London mayor Sadiq Khan has blocked a proposed £50 million Metropolitan Police contract with US technology company Palantir Technologies after City Hall identified what it described as serious breaches of procurement rules in the deal process.
According to reporting by The Guardian, the Metropolitan Police had been negotiating a two-year agreement to use Palantir’s artificial intelligence tools to automate intelligence analysis in criminal investigations. The contract would have been the company’s largest policing deal in Britain.
The Mayor’s Office for Policing and Crime, which must approve large contracts, refused authorisation after concluding that Scotland Yard had effectively engaged with only one supplier and failed to demonstrate value for money. A spokesperson for Khan said Londoners expected public money to be spent with companies that “share the values of our city”.
Kaya Comer-Schwartz, deputy mayor for policing and crime, wrote to Met commissioner Mark Rowley that she regarded the procurement failures as “a clear and serious breach of the applicable procedural requirements”. She warned that the process had created “legal and reputation risks” for both Scotland Yard and the mayor’s office.

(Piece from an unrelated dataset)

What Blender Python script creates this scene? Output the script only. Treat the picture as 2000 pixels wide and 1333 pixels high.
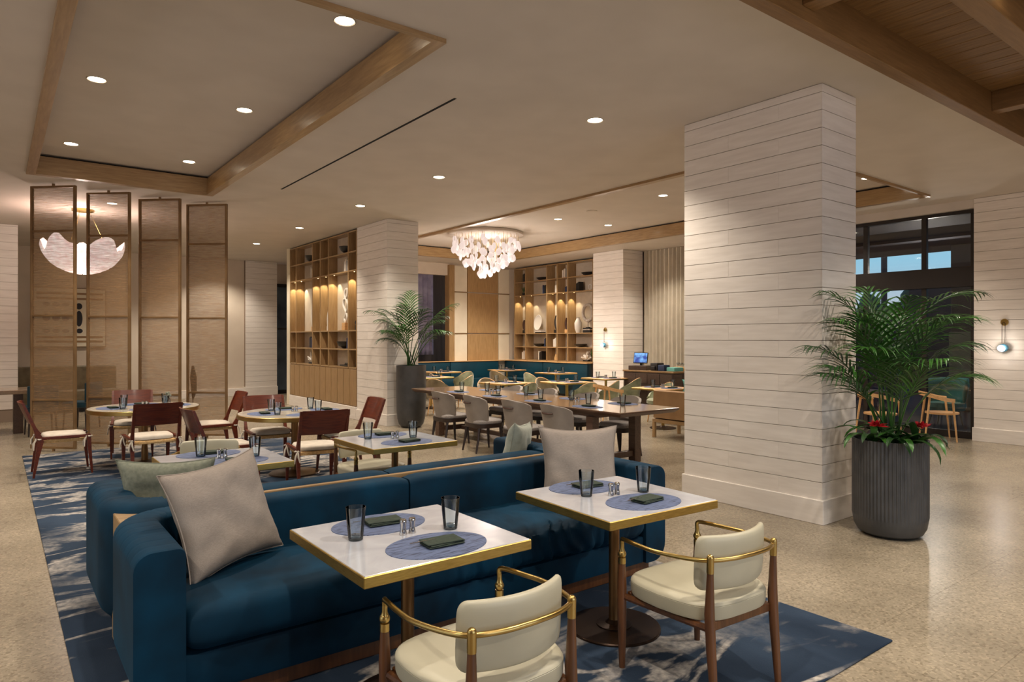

City Hall said the Met had not secured approval for its procurement strategy and raised concerns that the force risked becoming dependent on Palantir’s systems. Comer-Schwartz highlighted that the contract had initially been estimated at £15m to £25m a year and that the proposed agreement sat at the top end of that range.
The dispute comes as scrutiny of Palantir’s role in British public services intensifies. The company holds more than £600 million in UK public sector contracts, including agreements with NHS England, the Ministry of Defence and the Financial Conduct Authority. Campaigners and MPs have criticised the company over its work with the Israeli military and US immigration enforcement agencies.
Palantir has sought to defend its record in Britain. Louis Mosley, the company’s UK chief executive, has said its NHS data platform helped deliver 110,000 additional operations and reduce discharge delays. Other police forces using the company’s software have credited the technology with speeding up investigations involving large volumes of mobile phone evidence and foreign-language material.
Khan’s intervention creates difficulties for the Labour government’s push to expand artificial intelligence in policing. Home secretary Yvette Cooper said in January that police should adopt AI “at pace and scale”, while ministers have committed £115 million towards developing national policing AI capabilities.